The Camogie Association’s proposed implementation of Rule 29.1 would have meant that if players lined out for their divisional team, they would be ineligible to play for their club in the same season. That would have sounded the death-knell for divisions, but a request for derogation for 2025 to allow divisional teams enter the senior championship was approved.

That news was greeted with cheers in Carbery, as the division knows and appreciates the value of giving club players the opportunity to compete at senior level.

But divisions were also informed at the time: ‘Please note the derogation is for 2025 only and will require a motion for a rule change at Congress 2026. It should be noted that there is no guarantee that any motion brought to Congress will pass.’

So, with the future of divisional teams up in the air, there is a chance that Carbery will not be involved in the senior championship beyond next season. If that’s the case, the team that exited the championship at the preliminary quarter-final stage to Blackrock could be the last Carbery side in action under the present rules.

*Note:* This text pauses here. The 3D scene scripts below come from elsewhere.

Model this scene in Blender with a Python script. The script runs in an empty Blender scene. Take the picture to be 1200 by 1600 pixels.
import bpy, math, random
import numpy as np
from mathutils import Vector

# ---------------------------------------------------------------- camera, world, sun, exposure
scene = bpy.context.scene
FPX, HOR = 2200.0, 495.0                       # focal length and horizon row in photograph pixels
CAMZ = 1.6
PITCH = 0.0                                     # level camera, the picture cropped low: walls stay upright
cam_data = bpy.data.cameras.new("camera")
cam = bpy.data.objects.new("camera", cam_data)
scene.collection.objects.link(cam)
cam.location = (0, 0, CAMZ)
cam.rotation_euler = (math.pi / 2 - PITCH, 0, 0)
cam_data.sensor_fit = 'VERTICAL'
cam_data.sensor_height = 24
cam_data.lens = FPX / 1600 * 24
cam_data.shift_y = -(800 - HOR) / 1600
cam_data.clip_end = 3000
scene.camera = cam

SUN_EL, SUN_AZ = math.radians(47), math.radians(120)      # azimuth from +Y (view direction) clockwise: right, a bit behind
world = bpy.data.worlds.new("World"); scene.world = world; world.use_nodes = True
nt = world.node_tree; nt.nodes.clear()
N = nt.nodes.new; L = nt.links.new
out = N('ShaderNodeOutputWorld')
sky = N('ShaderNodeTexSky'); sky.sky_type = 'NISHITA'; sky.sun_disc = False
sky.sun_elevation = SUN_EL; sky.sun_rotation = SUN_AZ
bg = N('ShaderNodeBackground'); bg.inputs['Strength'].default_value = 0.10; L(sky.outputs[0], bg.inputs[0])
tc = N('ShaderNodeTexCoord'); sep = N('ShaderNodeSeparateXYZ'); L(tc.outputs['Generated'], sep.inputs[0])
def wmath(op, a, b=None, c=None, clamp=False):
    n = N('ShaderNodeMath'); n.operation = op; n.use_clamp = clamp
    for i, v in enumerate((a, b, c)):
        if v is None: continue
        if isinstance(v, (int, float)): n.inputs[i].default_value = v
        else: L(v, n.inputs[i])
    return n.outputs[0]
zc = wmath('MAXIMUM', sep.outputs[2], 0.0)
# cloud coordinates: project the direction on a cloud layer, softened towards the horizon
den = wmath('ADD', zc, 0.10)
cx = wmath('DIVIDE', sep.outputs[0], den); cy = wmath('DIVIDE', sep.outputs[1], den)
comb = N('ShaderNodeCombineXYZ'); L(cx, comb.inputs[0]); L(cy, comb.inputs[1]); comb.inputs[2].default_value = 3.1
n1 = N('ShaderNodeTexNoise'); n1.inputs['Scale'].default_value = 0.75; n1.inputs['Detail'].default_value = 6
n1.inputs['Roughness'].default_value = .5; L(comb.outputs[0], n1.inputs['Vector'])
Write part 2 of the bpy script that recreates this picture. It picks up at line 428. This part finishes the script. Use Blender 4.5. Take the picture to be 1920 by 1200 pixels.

They went down fighting, losing 0-14 to 0-9, but some of the factors that contributed to Carbery’s loss also highlight the difficulty divisions face.

Carbery played just one championship game – a 2-18 to 1-8 win against Seandún in August – and were handed two walkovers subsequently, against Muskerry and then against Avondhu in the divisional final. It meant this Carbery team didn’t have game-time together, and when up against a club team like Blackrock, that was always going to be a disadvantage.

‘It doesn’t help the cause of divisional teams when you see what happened this season,’ says Teddy O’Regan, the Carbery Camogie Chairperson, who was also part of the management team.

‘We were handed two walkovers which were detrimental to us, and when Muskerry played Seandún it was 12-a-side as Muskerry didn’t have the players. In the other group, Carrigdhoun conceded to Avondhu.

‘When you have so many walkovers, it gets harder to make an argument for divisional teams,’ he admits, though Carbery could not be found wanting here. They did everything within their power to give local players a chance to play for their division.

But with a club-first approach, Carbery’s players had commitments in both camogie and ladies football, and that gave us the crazy situation last weekend when some Carbery players played three championship games in 28 hours. That took its toll.

‘You could see it in the girls, there was nothing left by the end. They gave it their all,’ O’Regan says, as, for example, Clon footballers had a senior championship game on the Sunday morning of the Carbery v Blackrock tie, after a premier intermediate camogie tie the previous evening.

‘Everything is just so squeezed, and for all the talk of integration we need to reach a place, like in the men’s GAA, where it’s football one weekend, camogie the next. It’s asking a lot of players to have so many big championship games on the same weekend.

‘You could see how tired our players were against Blackrock, and that’s understandable given how many games they played.’

Carbery went down fighting, with pride in the jersey, and now their future will be decided off the pitch.